Lo más importante del evangelio de este primer domingo de Cuaresma (Lc 4, 1-13), no son la tentaciones de Jesús sino su decisión de iniciar su ministerio de Mesías. Eso y el Espíritu Santo, que lo acompañó y lo sostuvo en el desierto y lo guió después (Lc 4,1. 14). Ciertamente los sinópticos, sobre todo Mateo (4, 1-11) y Lucas, nos hablan largo y tendido de cómo el diablo tentó a Jesús en el desierto durante cuarenta días, de cuáles fueron las tentaciones y de cómo, acudiendo a la Palabra de Dios, salió airoso y triunfador. La situación es tan tensa, la astucia del tentador es tan grande y las tentaciones que le pone a Jesús son tan parecidas a las nuestras, -placer, poder y parecer o fama- , que nos dejamos atrapar por el relato, y no vemos más allá. Ni la intención última del tentador ni el resultado último de la tentación: apartarnos de Dios, cuando no volvernos contra Él.
En el caso de Jesús lo que el tentador busca, no es tanto hacerle caer en una u otra cosa, sino en desviarlo de su misión, hacer que deje o desnaturalice su Plan de Mesías, Plan que ha venido a orar, reflexionar y decidir con su Padre en el desierto; hacer que acepte la lógica y el estilo de vida del mundo y no los de Dios. No pudo lograrlo, como sí lo pudo con nuestros buenos padres Adán y Eva, cuando comieron del fruto prohibido. Lo malo no estuvo entonces en eso sino en lo que eso implicaba: prescindir de Dios y querer suplantarlo, siendo como Dios. Que es lo que, a menor escala, nos pasa a nosotros cuando caemos en la tentación. Para el espíritu del mal lo que cuenta no es tanto el que caigamos en un pecado u otro, sino el que en cada caída vamos dando un paso hacia fuera del camino de Dios.
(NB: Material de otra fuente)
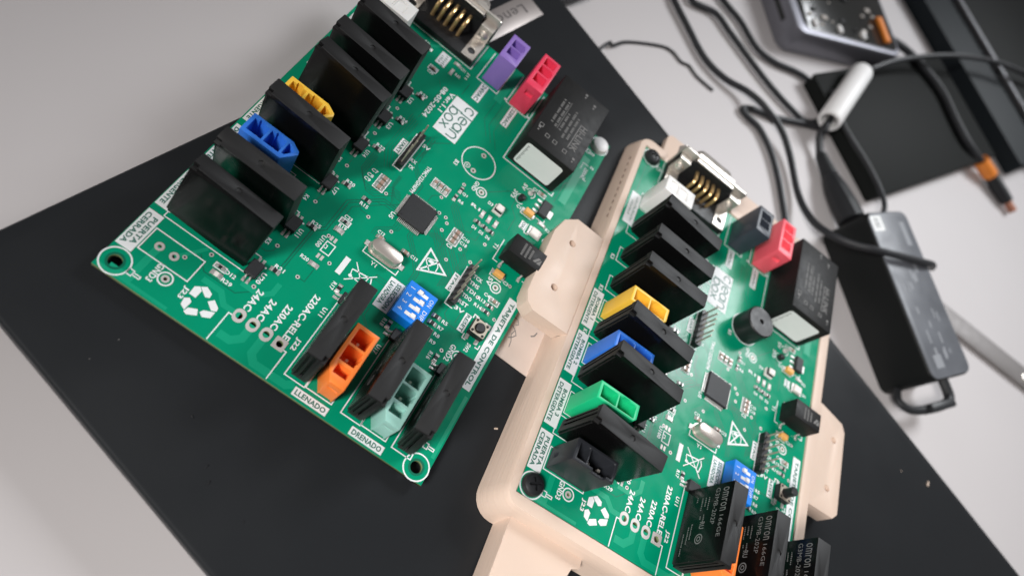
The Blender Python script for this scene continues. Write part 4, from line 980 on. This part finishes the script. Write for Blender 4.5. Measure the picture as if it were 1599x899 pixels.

“No nos dejes caer en la tentación…”, nos enseñó a rezar Jesús en el padrenuestro. En nuestra carrera hacia Dios en el camino de la perfección, tenemos que mirar siempre las tentaciones como un reto a vencer, como un posible triunfo trofeo para Dios y para nosotros mismos. A veces nos preguntamos ¿por qué cuando me propongo ser mejor, arrecian las tentaciones y se me complican las cosas? Simplemente, porque el diablo se alarma cada vez que alguien se propone ser bueno de verdad. Al diablo no le preocupó Jesús ni en su “vida oculta” (30 años) ni en su salida al Jordán. Le preocupó sí, cuando llegó al desierto para salir y actuar como el Mesías. Que es lo que le fue preocupando cada vez más (Lc 4, 13)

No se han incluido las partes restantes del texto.